The Polish cardinal, who has been working at the Vatican since 1998, will remain several days in Ukraine “to be close to the population, which has been severely affected by the conflict” and to “express the Pope's closeness.”
Putting hope into practice
For the Office of Papal Charities, the entity that coordinates charitable activities on behalf of the Pope, the donation of these four ambulances is part of the Jubilee of Hope celebrated by the Catholic Church in 2025. “The first sign of hope should be the desire for peace in our world, which once more finds itself immersed in the tragedy of war,” wrote Francis in the Bull of Indiction of the Jubilee, Spes non Confundit.

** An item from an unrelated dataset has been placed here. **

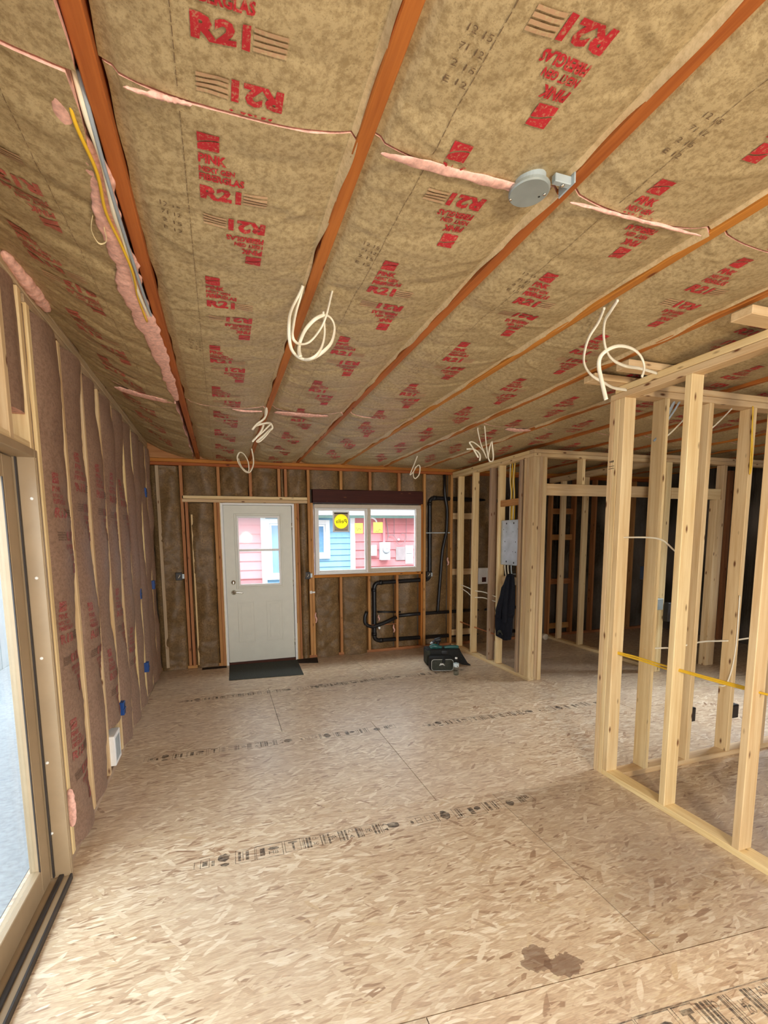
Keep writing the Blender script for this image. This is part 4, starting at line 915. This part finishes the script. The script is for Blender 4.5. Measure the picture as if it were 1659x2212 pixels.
# round metal junction cover on the third joist
jc = MB().lathe([(.001, 0), (.052, 0), (.0555, .003), (.0555, .010)], (.868, 1.172, 2.588), axis=2, seg=40).build('junction_cover', 'zinc'); tag(jc, 'round grey metal junction box cover beside the third joist', 'junction box')
MB().lathe([(.044, .011), (.044, .045)], (.868, 1.172, 2.588), seg=32).build('box_body', 'galvanised', jc)
for (x, y) in ((.830, 1.205), (.910, 1.160)): MB().lathe([(.001, -.004), (.004, -.003), (.0045, 0)], (x, y, 2.588), seg=10).build('screw', 'chrome', jc, smooth=True)
MB().lathe([(.003, -.0008), (.0035, 0)], (.902, 1.173, 2.588), seg=10).build('screw_hole', 'steel_hole', jc)
MB().box(.920, 1.128, 2.603, .976, 1.145, 2.625).box(.972, 1.115, 2.60, .9775, 1.18, 2.645).build('bracket', 'galvanised', jc, bevel=.002)
MB().lathe([(.001, -.005), (.005, -.003), (.006, 0)], (.95, 1.136, 2.602), seg=10).build('screw', 'chrome', jc, smooth=True)
wbx = bx('utility_box', 'paper_white', 3.66, 5.90, .93, 3.84, 5.985, 1.17, bevel=.004, label='white utility box on the back wall behind the far right partition', category='box')
MB().box(3.72, 5.898, .96, 3.79, 5.901, 1.03).build('dial_opening', 'lvl', wbx)
pc = MB().lathe([(.001, 5.80), (.045, 5.80), (.05, 5.812), (.05, 5.93)], (4.83, 0, .0525), axis=1, seg=20).build('drain_stub', 'vinyl_beige', smooth=True); tag(pc, 'pale round pipe end low in the dark hall doorway', 'pipe')
# breaker panel seen from its back
pn = bx('metal_panel', 'galvanised', XP+.030, 4.4345, 1.295, XP+.085, 4.802, 1.830, bevel=.004, label='grey sheet-metal electrical panel back set between two far studs', category='electrical panel')
for (y, z, r_) in ((4.69, 1.79, .011), (4.55, 1.79, .011), (4.745, 1.72, .006), (4.47, 1.72, .006), (4.69, 1.69, .005), (4.56, 1.69, .005), (4.715, 1.575, .007), (4.51, 1.57, .007), (4.71, 1.46, .006), (4.505, 1.45, .007), (4.56, 1.455, .005), (4.68, 1.335, .012), (4.535, 1.325, .012)):
    MB().lathe([(r_, 0), (r_*.6, .0015), (.0005, .0015)][::-1], (XP+.0287, y, z), axis=0, seg=14).build('knockout_hole', 'steel_hole', pn)
MB().box(XP+.040, 4.44, 1.293, XP+.08, 4.80, 1.296).build('panel_lip', 'galvanised', pn)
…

In total, Cardinal Krajewski has visited Ukraine ten times since Russia’s full-scale invasion of the country on February 24, 2022. By March 2022, he had been there twice, including to deliver the first ambulance donated by Pope Francis.
During his fourth trip, in September 2022, he was shot at while in the Ukrainian city of Zaporizhia to deliver food and rosaries on behalf of Pope Francis.
In December 2024, Cardinal Krajewski spent Christmas in Ukraine. The previous year, he had celebrated the birth of Christ in the Holy Land. He had gone to show the Pope's support for a region traumatized by the Hamas attack of October 7 and the Israeli response in the Gaza Strip.